Dopo l’intervento alla Camera, dal ministero è calato il silenzio. C’è chi racconta che nella maggioranza non ci sia accordo sui nomi, ma la questione di fondo sarebbe la volontà di Bernini di riorganizzare tutti gli enti di ricerca – alle Camere è depositata una proposta di legge delega – e per questo punti al commissariamento del Cnr, come già era avvenuto a inizio legislatura con Inps e Inail. Sia come sia, al ministero considerano il Cnr un ente da riformare profondamente, appesantito da un bilancio che assorbe l’80 per cento delle risorse in costi del personale, e nonostante gli sforzi di Carrozza peggiorato nei ranking internazionali della ricerca. «Ci sono anche molte sovrapposizioni sulle quali occorrerebbe intervenire», spiega una fonte ministeriale. Fra Ingv, Inaf, Infn, Inrim, la macchina del Cnr, che pure è in grado di produrre eccellenze, spreca energie. E però commissariare un ente con i conti in ordine è giuridicamente complicato, a meno di non farlo per decreto e sperare che dal Quirinale non arrivino rilievi. Per non bloccare l’operatività, Bernini ha prorogato di novanta giorni il mandato del direttore generale Giuseppe Colpani, ma in violazione dello statuto, che lo permette per le dimissioni anticipate del presidente, e non è questo il caso.

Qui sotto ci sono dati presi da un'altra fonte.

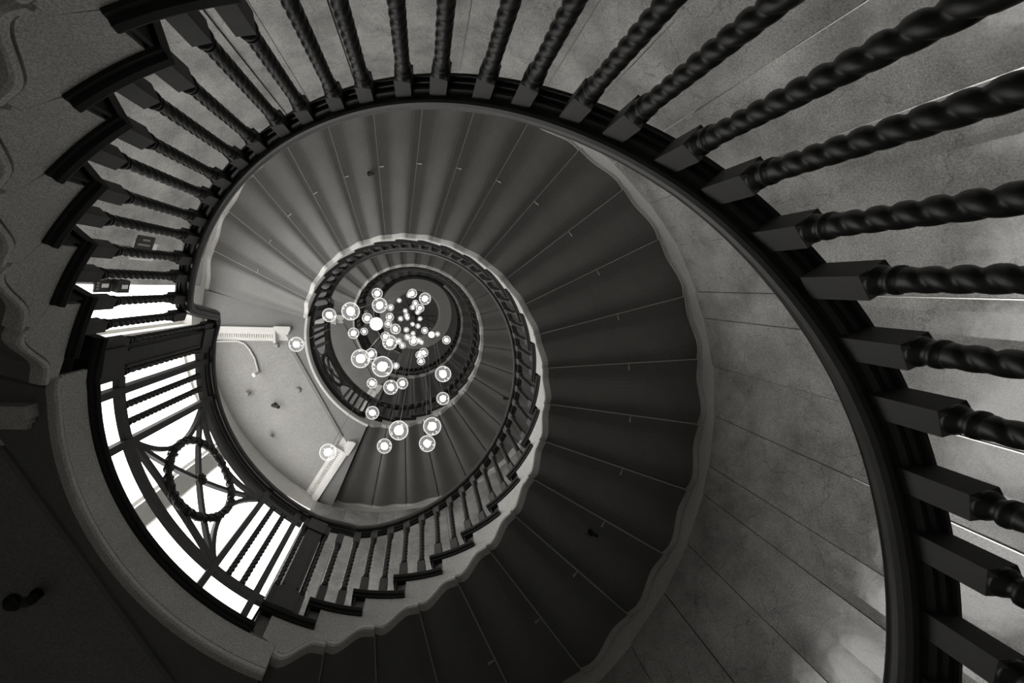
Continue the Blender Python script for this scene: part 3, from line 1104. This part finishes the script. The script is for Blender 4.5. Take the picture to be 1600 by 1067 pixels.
fitting('spot_lamp', 'small spotlight lowest on the bright landing soffit', 'lamp', 425, 680, zc2, M['grey'], 0, -.6, .05)
fitting('spot_lamp', 'small spotlight at the cornice corner of the bright landing soffit', 'lamp', 433, 538, zc2, M['grey'], 0, .2, .06)
mb = MB()
pp = []
for x, y in ((325, 534), (350, 533), (372, 533), (382, 537), (390, 546), (398, 560), (404, 582)):
    d = CMT @ Vector(((x - 672) / 650, (y - 564.3) / 650, 1.0)); pp.append(d * ((zc2 - .02) / d.z))
mb.tube(pp, .014, 8)
mb.tube([pp[-1], pp[-1] + Vector((0, 0, -.10)), pp[-1] + Vector((0, 0, -.16))], [.014, .020, .034], 10)
tag(mb.build('conduit_pipe', M['plaster'], None, True), 'bent white pipe running along the bright landing soffit', 'pipe')
# fittings on the dark soffit of the first landing
ZL1 = TL1 - .262
fitting('spot_lamp', 'dark spotlight on the soffit of the nearest landing, lower left corner', 'lamp', 60, 926, ZL1 + .10, M['black'], 0, -.6, .10)
fitting('smoke_detector', 'dark round detector beside the spotlight on the nearest landing soffit', 'detector', 22, 940, ZL1 + .12, M['black'], 1)
# small hooks on the stair undersides
def hook(k, n, dr, label):
    fl = flights[k]
    s = n % 1
    z = fl.tip(floor(n)) + RISE * soffit_z(s) + LIFT * dr / WALL
    mb = MB(); p = fl.P(n, dr, z)
    mb.tube([Vector((0, 0, .01)), Vector((0, 0, -.03))], .022, 10)
    mb.tube([Vector((0, 0, -.02)), Vector((.05, .01, -.05))], .014, 8)
    o = mb.build('soffit_hook', M['black']); o.location = p
    tag(o, label, 'hook')
hook(2, 18.28, .7, 'small black fitting on the second flight underside, upper left')
hook(2, 6.67, .7, 'small black fitting on the second flight underside, lower right')
hook(3, 6.95, .7, 'small black fitting on the third flight underside, right of the globes')

# framed picture and sign on the wall behind the nearest balusters
def wall_plate(name, label, cat, n0, n1, z0, z1, parts):
    fl = flights[1]
    nm = (n0 + n1) / 2; th = A0 - nm * DA
    r = rbase(th) + WALL - .03
    c = PW(th, r, (z0 + z1) / 2)
    u = Vector((sin(th), -cos(th), 0))           # increasing station
    W_ = (n1 - n0) * DA * r; Hh = z1 - z0
    root = thing(name, label, cat, c)
    nrm = Vector((-cos(th), -sin(th), 0))
    for nm_, m, a0, a1, b0, b1, d0, d1 in parts:
        mb = MB(); p = []
        for dd in (d0, d1):
            for a, b in ((a0, b0), (a1, b0), (a1, b1), (a0, b1)):
                p.append(u * ((a - .5) * W_) + Vector((0, 0, (b - .5) * Hh)) + nrm * dd)
        mb.hexa(p); mb.build(nm_, M[m], root)
    return root
wall_plate('framed_picture', 'framed print with wide white mount on the wall behind the left balusters', 'picture', 22.97, 23.47, 4.29, 4.66,
    [('frame', 'white', 0, 1, 0, 1, 0, .02), ('print', 'dark', .08, .92, .04, .80, .0205, .024)] +
    [('print_detail', 'grey', a, a + .07, b, b + h, .0245, .026) for a, b, h in ((.2, .3, .3), (.38, .15, .5), (.62, .35, .35), (.75, .2, .2))])
wall_plate('notice_sign', 'dark notice with pale hand mark beside a small box, behind the left balusters', 'sign', 23.84, 24.08, 3.93, 4.31,
    [('plate', 'dark', 0, 1, 0, .55, 0, .012), ('hand_mark', 'white', .38, .66, .22, .45, .0125, .015), ('box', 'black', .05, .95, .57, 1, 0, .07), ('box_window', 'white', .35, .65, .70, .92, .0705, .073)] +
    [('text_line', 'grey', .10 + .2 * q, .22 + .2 * q, .06, .14, .0125, .014) for q in range(4)])
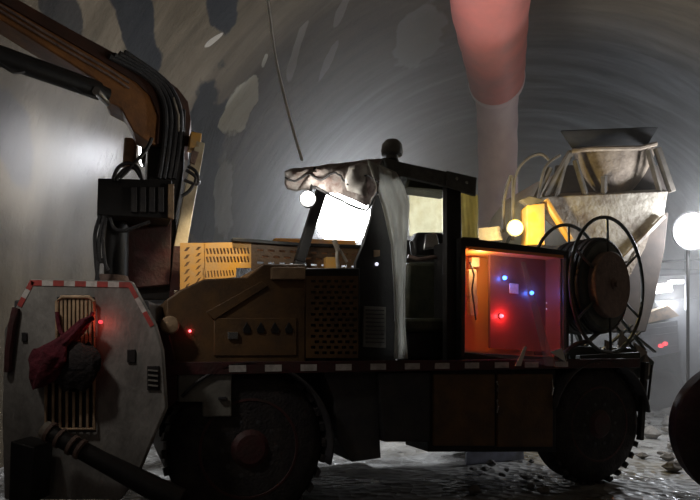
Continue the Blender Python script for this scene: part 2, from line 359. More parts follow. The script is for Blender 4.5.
cm = nt.nodes.new('ShaderNodeMapRange'); cm.interpolation_type = 'SMOOTHERSTEP'; nt.links.new(cd.outputs['Value'], cm.inputs[0]); cm.inputs[1].default_value = 0; cm.inputs[2].default_value = 1.65; cm.inputs[3].default_value = .45; cm.inputs[4].default_value = 0
sm = nt.nodes.new('ShaderNodeMath'); sm.operation = 'ADD'; nt.links.new(vm('MULTIPLY', mu.outputs[0], clr), sm.inputs[0]); nt.links.new(cm.outputs[0], sm.inputs[1])
nt.links.new(sm.outputs[0], vs_.inputs['Density'])
b = MB(); q = [V((-5.5, 4.2, -.5)), V((-1.4, 5.6, -.5)), V((16, 9.5, -.5)), V((16, 36, -.5)), V((-5.5, 36, -.5))]
b.prism(q, Z*8.6); o = b.build('haze', hm); tag(o, 'pale dusty haze hanging in the tunnel behind the machine', 'haze', kind='stuff')

# ------------------------------------------------------------------ ventilation duct
duct = empty('ventilation_duct', (TD*14+Z*6.4), 0, 'big red fabric air duct hanging under the tunnel crown', 'air duct')
def dc(px, py, Y): return W(px, py, Y)
p0 = W(489, -80, 7.0); p1 = W(490, 0, 8.3); p2 = W(494, 48, 9.8); p3 = W(496.5, 79, 10.9)
path = smooth_path([p0, p1, p2, p3], 12); n = len(path); b = MB()
b.tube(path, [(.60-.08*i/(n-1))*(1+.012*math.sin(i*1.1)) for i in range(n)], 40); b.build('duct_sleeve', 'duct', duct)
d = (path[-1]-path[-2]).normalized(); b = MB(); b.tube([path[-1]-d*.04, path[-1], path[-1]+d*.12, path[-1]+d*.2], [.525, .54, .53, .46], 40); lab(b.build('end_collar', 'ductg', duct), 'grey collar at the end of the red sleeve')
q = smooth_path([path[-1]+d*.05, W(497, 108, 11.6), W(497.5, 150, 12.2), W(498, 215, 12.5), W(498, 262, 12.6)], 8)
b = MB(); b.tube(q, [.42*(1+.02*math.sin(i*1.3)) for i in range(len(q))], 32); lab(b.build('duct_tail', 'ductg', duct), 'dusty grey tail of the duct')
b = MB(); b.tube([W(486, 24, 8.35), W(488, 40, 8.9), W(490, 56, 9.45)], .012, 6); b.tube([W(490, 56, 9.4), W(500, 56, 9.35)], .012, 6); b.build('patch_seam', 'ductg', duct)

# ------------------------------------------------------------------ the spraying machine
mc = empty('concrete_spraying_machine', O+U*1.5+N*1.1, ANG, 'orange concrete spraying machine with lifted boom, open cab and hose reel', 'construction machine')
a_l = inv(L(165, 360))[0]; a_r = inv(L(640, 360))[0]
# deck and chassis
b = MB(); b.box(a_l, a_r, .03, 2.2, 1.09, 1.12); b.build('deck', 'black', mc, .006)
b = MB(); b.box(a_l, a_r, .45, .62, .62, 1.09); b.box(a_l, a_r, 1.6, 1.77, .62, 1.09); b.box(a_l+.3, a_r-.3, .62, 1.6, .70, .95)
b.build('chassis_frame', 'chassis', mc, .01)
rail = MB(); rail.box(a_l, a_r, .0, .03, 1.085, 1.17); rail = rail.build('side_rail', 'hubred', mc, .004)
x = 229.0
k = 0
while x < 575:
    p = inv(L(x, 363))[0]; q = inv(L(x+17-(x-229)*.012, 363))[0]
    b = MB(); b.box(p, q, -.004, .0, 1.10, 1.147); b.build('reflective_mark', 'tapew', rail); x += 36-(x-229)*.012 if x < 400 else 30; k += 1
for a0, a1, nm in ((a_l+.75, a_l+1.55, 'far_blocker'), (a_l+1.6, a_l+2.35, 'far_blocker'), (-.1, .6, 'far_blocker')):  # unseen boxes added to block the flood light under the machine
    MB().box(a0, a1, 1.80, 2.16, .38, 1.085).build(nm, 'chassis', mc, .01)
MB().box(a_l+.05, .35, .5, 1.7, .35, .62).build('front_axle_beam', 'chassis', mc, .01)
# toolboxes
def door_box(name, pts, b0, b1, m, lbl=None, knob=None):
    o = MB().prism(px_poly(pts, b0), N*(b1-b0)).build(name, m, mc, .01)
    if lbl: lab(o, lbl)
    if knob:
        kx, ky = knob; MB().box(*sorted((inv(L(kx-4, ky, b0))[0], inv(L(kx+4, ky, b0))[0])), b0-.025, b0+.002, L(kx, ky+1.5, b0).z, L(kx, ky-1.5, b0).z).build('latch', 'chassis', o, .003)
    return o
door_box('toolbox', [(178, 368), (232, 368), (232, 417), (203, 417), (203, 402), (178, 402)], .02, .42, 'toolbox', 'grey toolbox ahead of the front wheel', (222, 398))
door_box('fuel_tank', [(378, 372), (430, 372), (430, 442), (384, 442)], .05, .40, 'chassis', 'dark tank between wheel and cabinet doors')
cab = door_box('locker', [(430, 370), (556, 369), (556, 452), (428, 452)], .06, .44, 'black')
for x0, x1, y1, kx in ((434, 495, 446, 487), (498, 553, 447, 544)):
    o = MB().prism([L(x0, 374, .035), L(x1, 374, .035), L(x1, y1, .035), L(x0, y1, .035)], N*.03).build('locker_door', 'brown', cab, .008)
    lab(o, 'dull orange locker door')
    MB().tube([L(x1-4, 384, .01), L(x1-4, 396, -.01), L(x1-4, 408, .01)], .008, 8).build
b = MB()
for kx, y0, y1 in ((497, 382, 392), (497, 400, 412), (552, 380, 395)): b.tube([L(kx, y0, .03), L(kx+1, (y0+y1)/2, .0), L(kx, y1, .03)], .010, 8)
b.each('door_latch', 'chrome', cab)
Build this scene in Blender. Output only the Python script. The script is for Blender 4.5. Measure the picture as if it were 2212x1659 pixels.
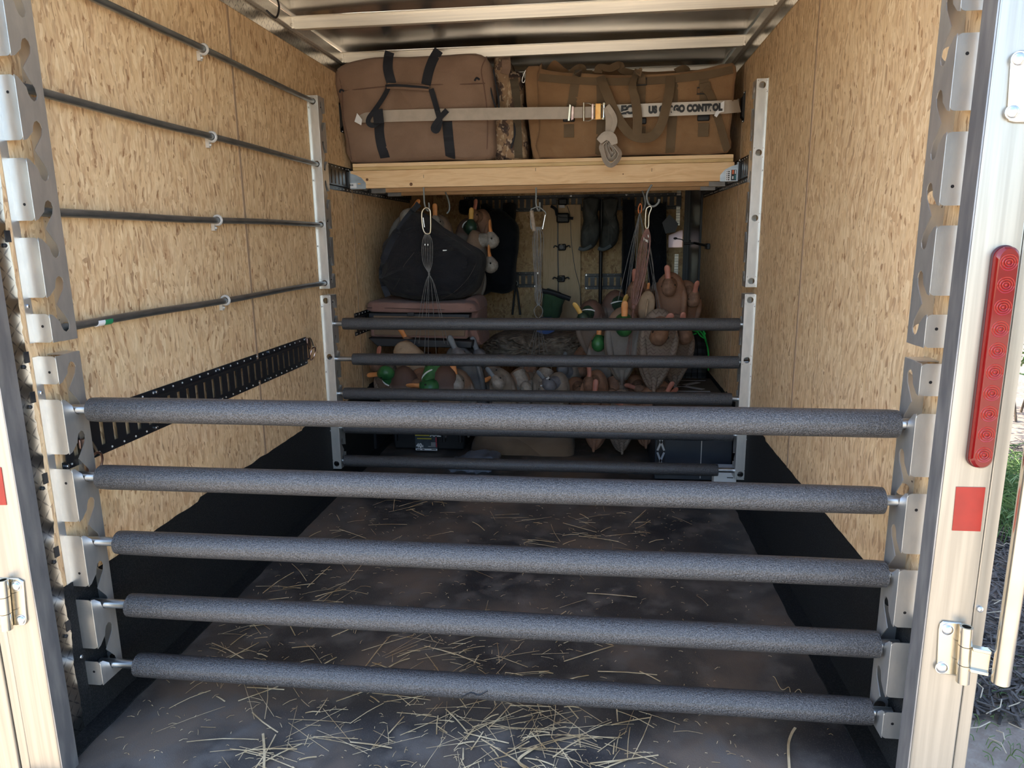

Il problema più grave è che nel frattempo il Cnr è paralizzato, o quasi. Fatta salva l’attività ordinaria, non è possibile nominare direttori, rappresentanti nei consorzi di ricerca, fare assunzioni, firmare nuovi accordi internazionali o con le aziende. La struttura di missione del Pnrr è attiva, ma non è chiaro se senza un rappresentante legale (il direttore generale non lo è) sia possibile portare in fondo i progetti. In una lettera firmata da direttori e direttrici del Cnr si legge che il mancato rinnovo del Consiglio «ha reso impossibile l’approvazione del bilancio 2024, bloccando le risorse ottenute nella partecipazione a bandi competitivi». Fin qui a spingere il ministro a decidere non sono bastati un appello firmato dal Nobel per la fisica Giorgio Parisi, dalla senatrice a vita Elena Cattaneo e da più di mille dipendenti.
Che il Cnr sia appesantito da una burocrazia spesso inefficiente e abbia bisogno di una riorganizzazione, è opinione comune. Dei 9.300 dipendenti a tempo pieno, i ricercatori sono 5.400. Carrozza ha fatto alcune riforme, ma il Cnr – che a differenza delle università gode di minore autonomia – ha allargato troppo le maglie dell’attività di ricerca. Viceversa i difensori del Cnr sottolineano le ridotte dimensioni rispetto alla cugina francese del Cnrs (ventisettemila persone) o l’ancor più complesso sistema tedesco attorno al Max Planck Institute. Per evitare di imboccare la strada difficile della riforma, la politica negli anni ha preferito moltiplicare le iniziative esterne al Cnr e confinanziate da privati, come l’Istituto italiano di tecnologia di Genova o lo Human Technopole a Milano.